Friday, March 16, 2018

For L'Oreal and Home Depot, AI quickly becomes table stakes

Speaking at SXSW, the two brands detailed how, in just a few years, the technology has changed everything from creative strategies to organizational structures, with no signs of slowing down.

AUSTIN, TX — Artificial intelligence and its sister technologies like machine learning and machine vision have been the talk of the town at South by Southwest and in the marketing industry more broadly for years. However, for L'Oreal and The Home Depot, these areas have rapidly evolved from marketing buzzwords and early experiments into necessities for engaging their customers.
Speaking on a panel moderated by Cheddar TV about the future of AI and marketing at the Austin, TX, conference on Saturday, Rachel Weiss, VP of innovation and entrepreneurship at L'Oreal, and Melanie Babcock, senior director of agile marketing at Home Depot, spoke on how the technology and its related fields have started to tangibly impact their jobs, from creative strategies to the teams that they work with. The two brands talked about how they're partnering more closely with platforms like Pinterest, which was present on the panel, when it comes to thinking about visual search and how AI plays a big role in that space when tailoring relevant content. 
"If you have 1,000 faucets in your catalog, people don't want to see 1,000 faucets — they want to know what faucet is best at my price point," said Babcock. "To offer up products that are relevant to you requires a significant amount of AI and machine learning."
Unlike other bleeding-edge technology, AI is more than just another tool for the toolkit — and certainly more than a shiny object, according to these marketers — instead serving as an important solution for managing critical marketing channels.
"It's significantly changed my role," Babcock said. 
"In four years, social changed — it went from brand marketing to extreme performance-driven marketing," she added, detailing how she now works with a team of data scientists, audience strategists, creatives and media planners. "We've had to literally change our organizational structure to work in this way."

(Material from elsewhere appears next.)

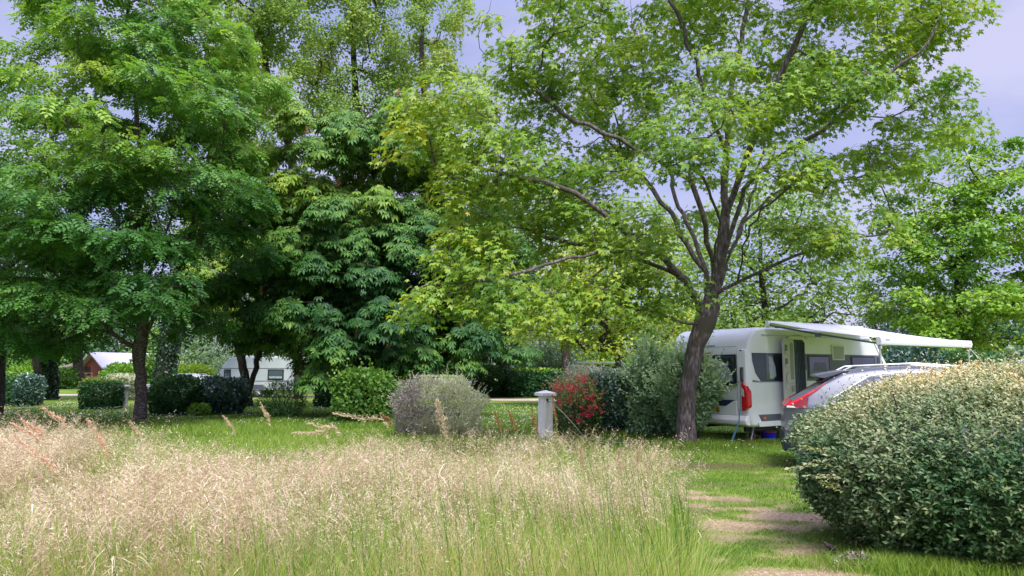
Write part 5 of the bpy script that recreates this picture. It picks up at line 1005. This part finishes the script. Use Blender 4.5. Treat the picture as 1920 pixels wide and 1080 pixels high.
# ---------------------------------------------------------------- dry clippings with a small bird
rng = np.random.default_rng(400); g = at_ground(1605, 1062); n = 2600
a = rng.random(n) * 2 * PI; rr = np.sqrt(rng.random(n)); pos = g + np.stack([np.cos(a) * rr * .20, np.sin(a) * rr * .15, rng.random(n) * .10 * (1 - rr ** 2) + .012], 1)
LM_DRY = leafmat('dry_clipping', [(0, (.04, .03, .03)), (.4, (.16, .13, .11)), (.7, (.36, .31, .26)), (1, (.72, .66, .58))], .1)
pile = leaf_obj('clippings_heap', [leaves(pos, rng.normal(0, 1, (n, 3)), unit(rng.normal(0, 1, (n, 3)) + [0, 0, 1]), rng.uniform(.02, .045, n), T_OVAL, rng.random(n))], LM_DRY, None)
tag(pile, 'small heap of dry grey leaves and twigs at the foot of the near hedge', 'leaf heap')
g = at_ground(1556, 1040) + np.array([0, 0, .02]); bd = bpy.data.meshes.new('bird_skin')
sk = [((0, 0, .052), .026), ((-.022, 0, .066), .024), ((-.036, 0, .084), .016), ((-.043, 0, .097), .0155), ((.03, 0, .040), .021), ((.055, 0, .030), .008), ((.085, 0, .020), .005)]
bd.from_pydata([p for p, r_ in sk], [(0, 1), (1, 2), (2, 3), (0, 4), (4, 5), (5, 6)], []); bo = add('bird', bd); bo.location = tuple(g)
bo.modifiers.new('skin', 'SKIN'); 
for v, (p, r_) in zip(bd.skin_vertices[0].data, sk): v.radius = (r_, r_ * .9)
ss = bo.modifiers.new('sub', 'SUBSURF'); ss.levels = ss.render_levels = 2
dg = bpy.context.evaluated_depsgraph_get(); me = bpy.data.meshes.new_from_object(bo.evaluated_get(dg)); bo.modifiers.clear(); bo.data = me; BM_ = pbr('bird_feathers', (.045, .028, .035), .8, noise=.5, nscale=60); me.materials.clear(); me.materials.append(BM_)
for p_ in me.polygons: p_.use_smooth = True
bo.rotation_euler = (0, 0, math.radians(-12)); tag(bo, 'small dark brown bird perched on dry twigs at the foot of the near hedge', 'bird')
B().tube([(-.055, 0, .098), (-.068, 0, .095)], [.004, .001], 6).build('beak', pbr('beak', (.12, .08, .05), .5), bo)
for s_ in (-1, 1):
    B().prism([(-.015, .072), (.01, .072), (.045, .048), (.07, .030), (.03, .036), (-.005, .048)], s_ * .021, s_ * .027).build('wing', pbr('wing', (.03, .02, .035), .7), bo, bevel=.002)
    B().tube([(.0, s_ * .009, .032), (-.003, s_ * .010, .012), (-.012, s_ * .011, .002)], .0017, 5).build('leg', pbr('bird_leg', (.10, .06, .04), .6), bo)
    B().lathe([(0, 0), (.0022, .0008), (.0022, .002), (0, .003)], k=8).xf(Matrix.Translation((-.049, s_ * .0125, .1))).build('eye', BLACK, bo)
# ================================================================ GRASS
def rb_(base, h, lean, az, wid, rng, seg=3, curl=1.6):
    """ribbon blades -> V,F; lean = horizontal reach, az its direction"""
    n = len(base); u = np.linspace(0, 1, seg + 1); hd = np.stack([np.cos(az), np.sin(az), np.zeros(n)], 1); fa = rng.random(n) * PI
    sd_ = np.stack([np.cos(fa), np.sin(fa), np.zeros(n)], 1)
    C = base[:, None, :] + hd[:, None, :] * (lean[:, None] * u[None] ** curl)[..., None]; C[:, :, 2] += h[:, None] * (u[None] - .25 * (lean / np.maximum(h, .01))[:, None].clip(0, 1.5) * u[None] ** 2)
    wv = wid[:, None] * np.where(u < .99, (1 - u ** 2.2) * .9 + .1, .08)[None]
    V = np.stack([C - sd_[:, None, :] * wv[..., None] * .5, C + sd_[:, None, :] * wv[..., None] * .5], 2).reshape(n, -1, 3)
    k = (seg + 1) * 2; Fq = np.array([[2 * i, 2 * i + 1, 2 * i + 3, 2 * i + 2] for i in range(seg)])
    return V.reshape(-1, 3), (np.arange(n)[:, None, None] * k + Fq[None]).reshape(-1, 4), k, C
def gz(p): p[:, 2] = relief(p[:, 0], p[:, 1]); return p
LM_GR = leafmat('grass_blade', [(0, (.03, .075, .02)), (.22, (.075, .17, .028)), (.42, (.20, .33, .04)), (.6, (.36, .43, .07)), (.75, (.46, .43, .20)), (.9, (.62, .50, .32)), (1, (.56, .34, .20))], .35, rough=.5, spec=.3)
LM_HD = leafmat('grass_head', [(0, (.24, .16, .10)), (.3, (.42, .30, .19)), (.6, (.63, .47, .33)), (.85, (.84, .70, .53)), (1, (.66, .64, .38))], .3, rough=.7, spec=.1, tw=(1.1, 1.05, .9))
rng = np.random.default_rng(500)
def meadow_pts(n, y0=3.3, y1=13.5, rng=rng):
    """density on the ground follows the tall-grass patch; a little thinner with distance"""
    y = y0 * (y1 / y0) ** rng.random(n); x = rng.uniform(-.80, .24, n) * y; px = 960 + 1395 * x / y
    xr = np.interp(y, [3, 5.5, 7.2, 8.6, 10, 13], [1.45, 1.5, 1.72, 1.85, 1.75, 1.6]) + (fbm(y * 1.7, y * 0 + 3, 12) - .5) * .5
    yb = np.interp(px, [-200, 180, 330, 420, 560, 700, 960, 1150, 1250], [10.6, 10.4, 8.9, 8.0, 8.6, 10.2, 12, 12.2, 10.5]) + (fbm(x * 1.3, x * 0 + 1, 19) - .5) * 1.8
    k = (x < xr) & (y < yb); return x[k], y[k], px[k], yb[k]
parts = [];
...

The future of commerce and shopping

That rapid pace of transformation has applied to channels like messenger bots as well, whose functions have considerably expanded beyond simple conversations in a short span of time, according to Weiss. L'Oreal now leverages bots for functions spanning customer care to product recommendations and signing users up for its loyalty program, and the beauty marketer doesn't view their role as diminishing.
"For us, we really see [bots] as a future channel of shopping and commerce," Weiss said. "We make it so that it's a one-stop shop [and] the most effective and fast way that you can't do on any other channel, that you can't do on social and you can't do in a store."
While bots are reaching a level of intelligence that delivers value past the novelty of interacting with a brand representative that's non-human, Weiss doesn't foresee a robot takeover in the near future.  
"It's less around the artificial intelligence piece [than] it is around the utility piece and the fact that you can push a notification on your phone after interacting with that kind of service," Weiss said. "It's replacing and also supplementing the strategy that we already have for other, different channels."

A work in progress

As with any industry disruption, these developments have unsettled brands' businesses as much as they've presented new opportunities for innovation and reaching shoppers.
"It can be scary to marketers and the leaders of some organizations," Weiss said. "It requires different kinds of back-end systems; it can be expensive; it's different skill sets and different talent that you have put in. It's a whole new conversation."
Advancements in AI are additionally putting greater demand on marketers to take on instructive roles that inform their brands about why these technologies are important and how to properly apply them.
"Education is probably 80% of my job," Home Depot's Babcock said. "Talking about the use of data, data sources and how this will make us better. Education is down and up — we're constantly educating the organization about why this is the best approach to marketing."

Redefining success

With these shifts come changing definitions of key performance indicators for marketing as well. Babcock said that AI has opened Home Depot up to experiments that show zero return on more traditional measures of success but are still "great" for the business in how it thinks about targeting shoppers with relevant content. Weiss echoed those sentiments and suggested that AI also presents new ways to gauge success around customer attention, time spent and degree of happiness. 
"There's always a buzzword every single year. We talked about bots, voice, AI. For me, what the KPI is, [it's] seamless consumer adoption," Weiss added. "I always feel really successful when we talk about something as a buzzword or something new but then it's so integrated in our consumers' lives that we don't even talk about it anymore.
People who talk about AI and computer vision — in two years, it's just going to be table stakes for everything that we do," she said.